Zoning (and rent control in NY) are aggravating problems, but that doesn’t mean that new construction will always bring down prices ‘according to the laws of economics’, which is the point I corrected you on. You have to also consider if/how the demand curve is shifting. All I said was that NY shows how you can have lots of new construction that raises average prices. That’s obviously true in NY, so not ‘disproven’ but citing something else in Tokyo.

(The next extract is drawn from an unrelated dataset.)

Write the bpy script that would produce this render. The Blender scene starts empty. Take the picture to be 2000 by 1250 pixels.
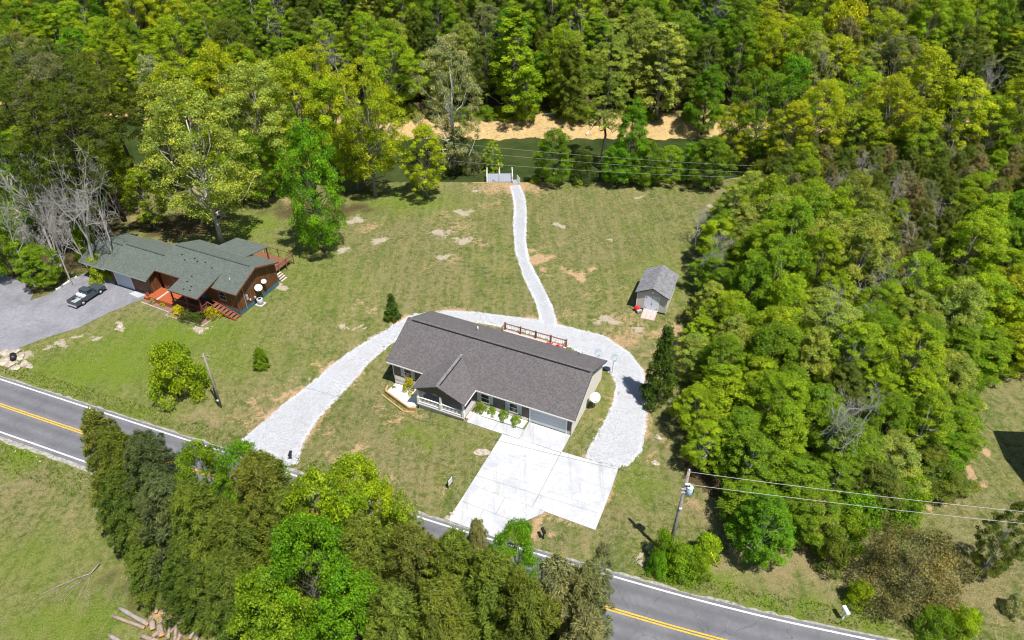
import bpy, bmesh, math, random
import numpy as np
from mathutils import Vector, Matrix
R = math.radians
rnd = random.Random(7)
SC = bpy.context.scene
COL = SC.collection

# ------------------------------------------------------------------ camera, sky, sun, exposure
FPX, PITCH, CAMH = 1420.0, R(37.7), 60.0
cam = bpy.data.cameras.new("camera"); cam.sensor_width = 36.0; cam.lens = 36.0 * FPX / 2000.0
cam.clip_start = 0.5; cam.clip_end = 3000
camo = bpy.data.objects.new("camera", cam); COL.objects.link(camo)
camo.location = (0, 0, CAMH); camo.rotation_euler = (R(90) - PITCH, 0, 0)
SC.camera = camo
SUN_EL, SHADOW_AZ = R(66), R(127)                 # shadows run up and to the left in the picture
sun_dir = Vector((-math.cos(SHADOW_AZ) * math.cos(SUN_EL), -math.sin(SHADOW_AZ) * math.cos(SUN_EL), math.sin(SUN_EL)))
w = bpy.data.worlds.new("World"); SC.world = w; w.use_nodes = True
wn = w.node_tree.nodes; bg = wn["Background"]
sky = wn.new("ShaderNodeTexSky"); sky.sky_type = 'NISHITA'; sky.sun_disc = False
sky.sun_elevation = SUN_EL; sky.sun_rotation = math.atan2(sun_dir.x, sun_dir.y)
sky.altitude = 300; sky.air_density = 1.0; sky.dust_density = 0.6
w.node_tree.links.new(sky.outputs[0], bg.inputs[0]); bg.inputs[1].default_value = 0.075
sl = bpy.data.lights.new("sun", 'SUN'); sl.energy = 4.8; sl.angle = R(0.55); sl.color = (1.0, 0.955, 0.88)
so = bpy.data.objects.new("sun", sl); COL.objects.link(so)
so.rotation_euler = sun_dir.to_track_quat('Z', 'Y').to_euler(); so.location = sun_dir * 200
SC.view_settings.view_transform = 'Standard'; SC.view_settings.look = 'None'
SC.view_settings.gamma = 1.0; SC.view_settings.exposure = 0.62; SC.view_settings.use_curve_mapping = False
SC.render.engine = 'CYCLES'
SC.cycles.max_bounces = 6; SC.cycles.transmission_bounces = 4; SC.cycles.transparent_max_bounces = 4
SC.cycles.diffuse_bounces = 4
SC.cycles.filter_width = 1.1

# ------------------------------------------------------------------ terrain height and pixel -> ground helpers
NEAR = ([-260, -120, -80.6, -22.5, 0, 37.8, 100, 260], [150, 136, 128.9, 121.2, 120.6, 121.8, 133, 165])
FARW = ([-260, -117.5, -99.3, -53.3, -25.7, 39.7, 112, 260], [185, 162, 156.4, 150, 143.2, 143.8, 152.4, 185])
def S(t):
    t = np.clip(t, 0, 1); return t * t * (3 - 2 * t)
AH = R(-24.4)
UX = (math.cos(AH), math.sin(AH)); VX = (-math.sin(AH), math.cos(AH))
def hgt(x, y):
    x = np.asarray(x, float); y = np.asarray(y, float)
    ny = np.interp(x, *NEAR); fy = np.interp(x, *FARW)
    h = -1.5 * S(1 - (ny - y) / 36.0)
    u = x * UX[0] + y * UX[1]; v = x * VX[0] + y * VX[1]
    h = h - 1.25 * np.exp(-((u + 44) ** 2 + (v - 53.5) ** 2) / 98.0)
    past = y - ny
    h = np.where(past > 0, -1.5 - 3.3 * S(past / 3.2), h)
    b = y - fy - .7 * np.sin(x * .45) * np.sin(x * .13 + 1) - .35 * np.sin(x * 1.3 + 2) - .2 * np.sin(x * 2.9)       # far side
    beach = -3.0 + 0.24 * b
    hill = -1.0 + 0.26 * (b - 8.5) + 0.9 * np.sin(x * 0.045 + 1) * S((b - 8) / 20) + 0.7 * np.sin(y * .09 + x * .02) * S((b - 8) / 20)
    hb = np.where(b > 8.5, hill, beach)
    h = np.where(b > -6, np.maximum(h, np.where(b > -7.5, hb, -4.8)), h)
    h = np.where(b > -7.5, hb, h)
    return h
def hz(x, y): return float(hgt(x, y))
CT, ST = math.cos(PITCH), math.sin(PITCH)
def ray(px, py):
    u = (px - 1000) / FPX; v = (625 - py) / FPX
    return (u, CT + v * ST, -ST + v * CT)
def GZ(px, py, z=0.0):
    d = ray(px, py); t = (z - CAMH) / d[2]; return (d[0] * t, d[1] * t)
def G(px, py):
    z = 0.0
    for _ in range(12):
        p = GZ(px, py, z); z = 0.5 * z + 0.5 * hz(*p)
    return p
def proj(x, y, z):
    dy = y * CT - (z - CAMH) * ST; up = y * ST + (z - CAMH) * CT
    return 1000 + FPX * x / dy, 625 - FPX * up / dy
def W(u, v): return (u * UX[0] + v * VX[0], u * UX[1] + v * VX[1])
def UV(x, y): return (x * UX[0] + y * UX[1], x * VX[0] + y * VX[1])

# ------------------------------------------------------------------ tagging and linking
def tag(o, label=None, cat=None, group=None, kind=None):
    if label: o['label'] = label
    if cat: o['category'] = cat
    if group: o['group'] = group
    if kind: o['kind'] = kind
    return o
def empty(name, loc, rz=0.0, label=None, cat=None, group=None, kind=None):
    o = bpy.data.objects.new(name, None); COL.objects.link(o)
    o.empty_display_size = 0.3
    o.location = loc; o.rotation_euler = (0, 0, rz)
    return tag(o, label, cat, group, kind)
def link(name, me, parent=None, mat=None):
    o = bpy.data.objects.new(name, me); COL.objects.link(o)
    if mat and not me.materials: me.materials.append(mat)
    if parent: o.parent = parent
    return o

class MB:
    """collects polygons, builds one mesh"""
    def __init__(s, off=(0, 0, 0)): s.v = []; s.f = []; s.off = off; s.smooth = []
    def add(s, vs, fs, sm=False):
        b = len(s.v); o = s.off
        s.v += [(p[0] - o[0], p[1] - o[1], p[2] - o[2]) for p in vs]
        s.f += [tuple(b + i for i in f) for f in fs]; s.smooth += [sm] * len(fs); return s
    def box(s, x0, x1, y0, y1, z0, z1):
        vs = [(x, y, z) for z in (z0, z1) for y in (y0, y1) for x in (x0, x1)]
        return s.add(vs, [(0, 2, 3, 1), (4, 5, 7, 6), (0, 1, 5, 4), (2, 6, 7, 3), (0, 4, 6, 2), (1, 3, 7, 5)])
    def bar(s, a, b, w, h=None, up=(0, 0, 1)):
        h = h or w; a = Vector(a); b = Vector(b); d = (b - a)
        if d.length < 1e-6: return s
        d.normalize(); up = Vector(up)
        if abs(d.dot(up)) > .98: up = Vector((1, 0, 0))
        x = d.cross(up).normalized() * (w / 2); y = x.cross(d).normalized() * (h / 2)
        vs = [p + sx * x + sy * y for p in (a, b) for sy in (-1, 1) for sx in (-1, 1)]
        return s.add(vs, [(0, 1, 3, 2), (4, 6, 7, 5), (0, 4, 5, 1), (2, 3, 7, 6), (0, 2, 6, 4), (1, 5, 7, 3)])
    def tube(s, pts, rads, n=8, cap=True, rough=0):
        pts = [Vector(p) for p in pts]; rings = []
        for i, p in enumerate(pts):
            d = (pts[min(i + 1, len(pts) - 1)] - pts[max(i - 1, 0)])
            if d.length < 1e-6: d = Vector((0, 0, 1))
            d.normalize()
            a = Vector((0, 0, 1)) if abs(d.z) < .9 else Vector((1, 0, 0))
            x = d.cross(a).normalized(); y = d.cross(x)
            r = rads[i] if hasattr(rads, '__len__') else rads
            rings.append([p + x * (r * math.cos(2 * math.pi * k / n)) * (1 + rough * rnd.uniform(-1, 1)) + y * (r * math.sin(2 * math.pi * k / n)) * (1 + rough * rnd.uniform(-1, 1)) for k in range(n)])
        vs = [q for r_ in rings for q in r_]; fs = []
        for i in range(len(rings) - 1):
            for k in range(n):
                a0 = i * n + k; a1 = i * n + (k + 1) % n
                fs.append((a0, a1, a1 + n, a0 + n))
        if cap: fs.append(tuple(range(n - 1, -1, -1))); fs.append(tuple(range(len(vs) - n, len(vs))))
        return s.add(vs, fs, True)
    def cyl(s, c, r, z0, z1, n=16): return s.tube([(c[0], c[1], z0), (c[0], c[1], z1)], [r, r], n)
    def poly(s, pts, thick):
        """planar polygon (counter clockwise seen from outside) with thickness backwards"""
        P = [Vector(p) for p in pts]; n = (P[1] - P[0]).cross(P[2] - P[0]).normalized(); k = len(P)
        Q = [p - n * thick for p in P]
        fs = [tuple(range(k)), tuple(range(2 * k - 1, k - 1, -1))]
        for i in range(k): j = (i + 1) % k; fs.append((i, i + k, j + k, j))
        return s.add(P + Q, fs)
    def build(s, name, mat, parent=None, kind=None, label=None):
        me = bpy.data.meshes.new(name); me.from_pydata([tuple(p) for p in s.v], [], s.f)
        me.polygons.foreach_set('use_smooth', s.smooth); me.update()
        o = link(name, me, parent, mat)
        if kind: o['kind'] = kind
        if label: o['label'] = label
        return o

# ------------------------------------------------------------------ materials
def new_mat(name):
    m = bpy.data.materials.new(name); m.use_nodes = True
    nt = m.node_tree; return m, nt, nt.nodes["Principled BSDF"]
def N(nt, t, **kw):
    n = nt.nodes.new(t)
    for k, v in kw.items():
        if k.startswith('_'): setattr(n, k[1:], v)
        else: n.inputs[k].default_value = v
    return n
def L(nt, a, b): nt.links.new(a, b)
def ramp(nt, fac, stops):
    r = nt.nodes.new("ShaderNodeValToRGB"); e = r.color_ramp.elements
    while len(e) < len(stops): e.new(0.5)
    for i, (p, c) in enumerate(stops): e[i].position = p; e[i].color = (*c, 1) if len(c) == 3 else c
    if fac is not None: L(nt, fac, r.inputs[0])
    return r.outputs[0]
def mix(nt, f, a, b, mode='MIX'):
    m = nt.nodes.new("ShaderNodeMix"); m.data_type = 'RGBA'; m.blend_type = mode
    for sock, val in ((m.inputs[0], f), (m.inputs[6], a), (m.inputs[7], b)):
        if hasattr(val, 'is_output'): L(nt, val, sock)
        elif isinstance(val, (int, float)): sock.default_value = val
        else: sock.default_value = (*val, 1)
    return m.outputs[2]
def noise(nt, scale, detail=4, rough=.55, vec=None, dist=0):
    n = N(nt, "ShaderNodeTexNoise", Scale=scale, Detail=detail, Roughness=rough, Distortion=dist)
    if vec is not None: L(nt, vec, n.inputs['Vector'])
    return n.outputs['Fac']
def math_(nt, op, a, b=None, clamp=False):
    m = nt.nodes.new("ShaderNodeMath"); m.operation = op; m.use_clamp = clamp
    for i, val in enumerate((a, b)):
        if val is None: continue
        if hasattr(val, 'is_output'): L(nt, val, m.inputs[i])
        else: m.inputs[i].default_value = val
    return m.outputs[0]
def bump(nt, bs, h, strength=.5, dist=.02):
    b = N(nt, "ShaderNodeBump", Strength=strength, Distance=dist); L(nt, h, b.inputs['Height']); L(nt, b.outputs[0], bs.inputs['Normal'])
def pos(nt): return nt.nodes.new("ShaderNodeNewGeometry").outputs['Position']
def objc(nt): return nt.nodes.new("ShaderNodeTexCoord").outputs['Object']
def attr(nt, name):
    a = nt.nodes.new("ShaderNodeAttribute"); a.attribute_name = name; return a.outputs['Fac']
def plain(name, c, rough=.7, var=.12, scale=6, spec=.4, metal=0, bmp=.0):
    m, nt, bs = new_mat(name)
    o = objc(nt); f = noise(nt, scale, 5, .6, o)
    c0 = tuple(max(0, x * (1 - var)) for x in c); c1 = tuple(min(1, x * (1 + var)) for x in c)
    L(nt, ramp(nt, f, [(.3, c0), (.7, c1)]), bs.inputs['Base Color'])
    bs.inputs['Roughness'].default_value = rough; bs.inputs['Metallic'].default_value = metal
    bs.inputs['Specular IOR Level'].default_value = spec
    if bmp: bump(nt, bs, noise(nt, scale * 4, 4, .6, o), bmp, .02)
    return m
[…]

Lots of US cities also don’t major affordable housing issues. But again they uniformly also don’t have NY/London’s issue of influx of foreign wealth to anything like the same degree. And the US cities without perceived affordability problems also don’t have a comparable high wage mecca like NY or SF/Silicon Valley. Though it’s true almost no other major cities have NY’s and SF’ aggravating factor of rent control. And many US cities without perceived ‘affordable housing crises’ have the safety valve of room to build at lost cost in reasonably accessible suburbs (which Tokyo as well as NY does not have).

NY’s issue could certainly be ameliorated by phasing out rent stabilization, as I already said. But that’s not going to happen. Its problem could be ameliorated somewhat by zoning changes, no need for them to be national. But as long as there is a continuing inflow of international money and growth in big highly income stratified industries in NY, there’s a real limit to how much the ‘problem’ can be ‘fixed’ there. Especially when the ‘problem’ is artificially specified as it often is, as including it being necessarily for people who happen to live in NY, even if they aren’t in the workforce, to keep living there.

And in fact the article itself is speaking of the construction of moderate cost units. Most construction in NY/London is high cost units, not just higher cost for a given unit, but bigger, better units to satisfy new demand a lot of which comes from outside those cities, including outside the US or UK; that just isn’t as true of Tokyo.